The national poet of the Ruthenians is Taras Shevtchenko (literally: Taras Shoemaker’s son). This son of the people, born in the province of Kiev, displayed great literary talent. He was privileged to receive his education in St. Petersburg and was developed as an eminent painter and poet. His name is a rallying-point for the national feeling of the Ruthenians and a national watch-word. His songs are filled with mournful tones, recording the wars of Oukraina and the oppression of a portion of the people in serfdom. Taras was himself born as a serf and some rich friends succeeded in purchasing his liberty.

He fell into disgrace with the Emperor owing to some temerity in the use of his pen and had to serve eight years as a common soldier on the sandy banks of the lake of Aral in Central Asia. This shattered his health and although permitted to return to his country, he died after three years in 1861.

The following verses are Shevtchenko’s legacy to his people which we have endeavored to render in English rhyme, as near as possible to the original:

Learn from other men, my brethren,
Love to think, love reading;
Hear from strangers’ lips the teaching
Yours by far exceeding!
Hold fast to your fathers’ wisdom
And learn from another,
For God’s doom awaits the traitor,
who forgets his mother.
Strangers will forsake him likewise,
No good will befall him,
Both his kindred and the stranger
An outcast will call him.

Our Galicians

The Galicians residing in Canada have proved that they can thrive as an agricultural people. They are fond of locating on bushy and slightly hilly homesteads and also near watercourses, reminding them of their old country.
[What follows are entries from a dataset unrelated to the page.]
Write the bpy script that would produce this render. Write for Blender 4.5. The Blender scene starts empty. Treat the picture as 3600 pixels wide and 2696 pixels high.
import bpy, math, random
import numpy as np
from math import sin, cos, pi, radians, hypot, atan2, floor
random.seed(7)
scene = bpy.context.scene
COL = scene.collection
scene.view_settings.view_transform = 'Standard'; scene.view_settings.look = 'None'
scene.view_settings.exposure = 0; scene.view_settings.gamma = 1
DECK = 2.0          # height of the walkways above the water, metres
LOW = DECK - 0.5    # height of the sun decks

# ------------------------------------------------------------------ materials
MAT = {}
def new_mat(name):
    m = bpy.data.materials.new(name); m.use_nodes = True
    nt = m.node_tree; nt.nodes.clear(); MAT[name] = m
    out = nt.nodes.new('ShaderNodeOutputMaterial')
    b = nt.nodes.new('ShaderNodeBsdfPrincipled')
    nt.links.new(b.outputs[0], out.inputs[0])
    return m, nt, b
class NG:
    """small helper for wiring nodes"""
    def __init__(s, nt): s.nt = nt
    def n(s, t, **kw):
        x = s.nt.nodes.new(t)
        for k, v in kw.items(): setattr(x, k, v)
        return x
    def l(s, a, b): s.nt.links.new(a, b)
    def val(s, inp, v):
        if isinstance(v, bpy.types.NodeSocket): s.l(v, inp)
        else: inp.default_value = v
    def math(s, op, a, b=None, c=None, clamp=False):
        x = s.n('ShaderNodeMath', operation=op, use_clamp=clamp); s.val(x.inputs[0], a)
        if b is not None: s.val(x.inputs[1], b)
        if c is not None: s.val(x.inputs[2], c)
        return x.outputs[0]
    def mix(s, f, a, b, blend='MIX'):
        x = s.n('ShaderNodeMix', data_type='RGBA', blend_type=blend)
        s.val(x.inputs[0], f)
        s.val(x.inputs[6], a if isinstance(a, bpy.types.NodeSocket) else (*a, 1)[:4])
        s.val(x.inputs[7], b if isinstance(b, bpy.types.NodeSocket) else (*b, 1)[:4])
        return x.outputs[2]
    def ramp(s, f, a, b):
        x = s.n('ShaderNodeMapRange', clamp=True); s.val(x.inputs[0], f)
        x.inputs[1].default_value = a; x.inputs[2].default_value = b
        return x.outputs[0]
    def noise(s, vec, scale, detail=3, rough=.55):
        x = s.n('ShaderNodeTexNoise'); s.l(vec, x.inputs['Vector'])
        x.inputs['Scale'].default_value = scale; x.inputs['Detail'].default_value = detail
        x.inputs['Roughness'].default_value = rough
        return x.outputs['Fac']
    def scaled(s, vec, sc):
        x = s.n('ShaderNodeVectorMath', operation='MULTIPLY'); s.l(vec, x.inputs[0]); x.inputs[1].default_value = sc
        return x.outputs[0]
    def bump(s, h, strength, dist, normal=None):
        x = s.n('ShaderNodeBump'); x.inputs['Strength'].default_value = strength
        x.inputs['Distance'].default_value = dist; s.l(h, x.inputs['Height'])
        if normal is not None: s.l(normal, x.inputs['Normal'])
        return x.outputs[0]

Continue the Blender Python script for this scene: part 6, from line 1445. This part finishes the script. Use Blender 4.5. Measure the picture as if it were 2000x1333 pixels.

They understand living on very scanty provisions in the first years of their settlement and, after some years of toil, they have succeeded in obtaining here a measure of welfare which the Canadian soil and people are extending to them.

They find here ample scope for gratifying their love of liberty, and some of them have so far been identified with their new conditions, that they are proud and happy to be called Canadians. In this respect they are faithful to the standpoint of the old Slav, who tried to identify himself with all people whose language he could understand.